Your task is to gather the lines below that hold the string "this".
━━ Data lines ━━
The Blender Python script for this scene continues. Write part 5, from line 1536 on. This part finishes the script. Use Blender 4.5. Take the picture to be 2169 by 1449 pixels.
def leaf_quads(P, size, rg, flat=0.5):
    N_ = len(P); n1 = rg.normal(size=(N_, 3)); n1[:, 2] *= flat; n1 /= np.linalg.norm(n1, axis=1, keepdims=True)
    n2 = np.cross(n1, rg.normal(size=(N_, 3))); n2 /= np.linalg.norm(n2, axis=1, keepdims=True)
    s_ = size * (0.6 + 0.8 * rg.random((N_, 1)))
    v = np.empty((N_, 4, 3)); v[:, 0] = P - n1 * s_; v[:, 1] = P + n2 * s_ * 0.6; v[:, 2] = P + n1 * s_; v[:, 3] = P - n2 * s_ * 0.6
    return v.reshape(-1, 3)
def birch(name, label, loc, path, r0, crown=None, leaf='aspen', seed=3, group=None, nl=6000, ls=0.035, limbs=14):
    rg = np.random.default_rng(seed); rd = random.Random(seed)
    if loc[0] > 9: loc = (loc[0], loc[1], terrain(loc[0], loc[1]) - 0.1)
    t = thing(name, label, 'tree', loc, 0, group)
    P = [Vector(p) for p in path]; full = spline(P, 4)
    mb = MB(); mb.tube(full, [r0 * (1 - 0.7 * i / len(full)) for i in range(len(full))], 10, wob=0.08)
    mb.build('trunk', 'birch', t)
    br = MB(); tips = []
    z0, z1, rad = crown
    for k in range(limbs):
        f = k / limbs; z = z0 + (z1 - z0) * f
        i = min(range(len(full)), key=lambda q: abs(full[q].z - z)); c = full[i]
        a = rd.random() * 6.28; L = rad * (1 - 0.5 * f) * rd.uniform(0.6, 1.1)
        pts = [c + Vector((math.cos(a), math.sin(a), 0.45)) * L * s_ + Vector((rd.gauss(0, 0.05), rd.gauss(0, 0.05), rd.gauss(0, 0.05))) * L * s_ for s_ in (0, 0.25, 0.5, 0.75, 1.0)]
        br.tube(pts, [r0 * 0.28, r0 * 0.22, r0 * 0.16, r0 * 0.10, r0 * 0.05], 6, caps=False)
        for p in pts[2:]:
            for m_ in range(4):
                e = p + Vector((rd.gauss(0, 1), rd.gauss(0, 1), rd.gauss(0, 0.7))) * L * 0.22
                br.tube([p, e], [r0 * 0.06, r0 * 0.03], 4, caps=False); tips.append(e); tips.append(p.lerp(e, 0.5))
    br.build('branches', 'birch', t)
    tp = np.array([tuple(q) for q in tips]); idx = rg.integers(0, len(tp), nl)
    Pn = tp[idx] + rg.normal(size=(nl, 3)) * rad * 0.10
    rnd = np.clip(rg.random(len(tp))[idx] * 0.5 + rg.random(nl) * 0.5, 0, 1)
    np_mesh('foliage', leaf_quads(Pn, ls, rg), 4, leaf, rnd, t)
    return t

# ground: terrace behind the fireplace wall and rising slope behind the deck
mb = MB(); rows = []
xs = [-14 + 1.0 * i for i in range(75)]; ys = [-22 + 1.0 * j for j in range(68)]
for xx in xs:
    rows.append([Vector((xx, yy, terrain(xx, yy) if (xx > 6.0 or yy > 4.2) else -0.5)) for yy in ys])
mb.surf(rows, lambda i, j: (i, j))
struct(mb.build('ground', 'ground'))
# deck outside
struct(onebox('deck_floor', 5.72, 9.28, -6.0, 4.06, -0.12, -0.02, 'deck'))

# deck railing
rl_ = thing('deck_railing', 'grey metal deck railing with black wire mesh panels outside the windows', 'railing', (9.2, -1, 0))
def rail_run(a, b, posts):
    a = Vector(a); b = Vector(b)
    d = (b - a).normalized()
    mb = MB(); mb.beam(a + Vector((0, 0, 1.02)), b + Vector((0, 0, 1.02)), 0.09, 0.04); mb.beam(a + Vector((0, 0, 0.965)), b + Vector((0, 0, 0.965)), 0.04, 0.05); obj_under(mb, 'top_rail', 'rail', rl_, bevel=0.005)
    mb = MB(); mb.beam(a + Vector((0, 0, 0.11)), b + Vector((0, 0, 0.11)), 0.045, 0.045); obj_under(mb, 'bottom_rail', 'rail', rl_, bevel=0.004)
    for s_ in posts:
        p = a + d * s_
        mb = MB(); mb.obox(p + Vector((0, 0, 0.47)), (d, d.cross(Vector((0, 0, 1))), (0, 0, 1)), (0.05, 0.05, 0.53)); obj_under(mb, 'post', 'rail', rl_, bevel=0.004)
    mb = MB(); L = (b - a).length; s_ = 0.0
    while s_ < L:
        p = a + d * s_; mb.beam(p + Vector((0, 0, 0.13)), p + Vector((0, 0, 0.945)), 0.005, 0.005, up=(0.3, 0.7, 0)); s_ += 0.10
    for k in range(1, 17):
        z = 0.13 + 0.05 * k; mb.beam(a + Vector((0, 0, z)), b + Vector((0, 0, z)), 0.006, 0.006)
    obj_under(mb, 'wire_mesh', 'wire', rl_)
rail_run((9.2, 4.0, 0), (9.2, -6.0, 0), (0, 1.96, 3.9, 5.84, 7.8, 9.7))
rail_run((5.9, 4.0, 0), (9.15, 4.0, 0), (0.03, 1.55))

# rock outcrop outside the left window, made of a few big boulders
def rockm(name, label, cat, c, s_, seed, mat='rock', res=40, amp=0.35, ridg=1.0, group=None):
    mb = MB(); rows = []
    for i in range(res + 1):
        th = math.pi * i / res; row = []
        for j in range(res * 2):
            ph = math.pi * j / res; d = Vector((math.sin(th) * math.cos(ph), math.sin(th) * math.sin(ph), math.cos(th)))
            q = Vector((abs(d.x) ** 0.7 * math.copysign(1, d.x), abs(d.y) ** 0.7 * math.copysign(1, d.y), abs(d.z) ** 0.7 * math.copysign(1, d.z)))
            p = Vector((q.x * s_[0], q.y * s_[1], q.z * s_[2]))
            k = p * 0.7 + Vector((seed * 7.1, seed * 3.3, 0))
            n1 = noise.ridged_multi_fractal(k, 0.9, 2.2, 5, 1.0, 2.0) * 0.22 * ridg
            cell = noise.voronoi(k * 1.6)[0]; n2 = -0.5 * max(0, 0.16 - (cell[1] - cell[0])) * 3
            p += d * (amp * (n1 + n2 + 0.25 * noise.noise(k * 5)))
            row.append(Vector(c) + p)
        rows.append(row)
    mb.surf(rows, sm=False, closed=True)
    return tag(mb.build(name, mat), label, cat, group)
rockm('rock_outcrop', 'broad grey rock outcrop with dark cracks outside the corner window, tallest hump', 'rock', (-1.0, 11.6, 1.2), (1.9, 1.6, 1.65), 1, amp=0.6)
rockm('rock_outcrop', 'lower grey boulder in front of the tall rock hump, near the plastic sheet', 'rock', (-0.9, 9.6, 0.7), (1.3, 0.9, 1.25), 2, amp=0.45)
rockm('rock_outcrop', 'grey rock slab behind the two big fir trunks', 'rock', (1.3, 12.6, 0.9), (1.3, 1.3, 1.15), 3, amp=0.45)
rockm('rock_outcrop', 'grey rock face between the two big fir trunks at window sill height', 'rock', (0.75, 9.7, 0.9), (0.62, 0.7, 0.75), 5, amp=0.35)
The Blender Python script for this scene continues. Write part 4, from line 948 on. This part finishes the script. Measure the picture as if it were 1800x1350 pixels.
━━━
> _Task solution_
The Blender Python script for this scene continues. Write part 5, from line 1536 on. This part finishes the script. Use Blender 4.5. Take the picture to be 2169 by 1449 pixels.
The Blender Python script for this scene continues. Write part 4, from line 948 on. This part finishes the script. Measure the picture as if it were 1800x1350 pixels.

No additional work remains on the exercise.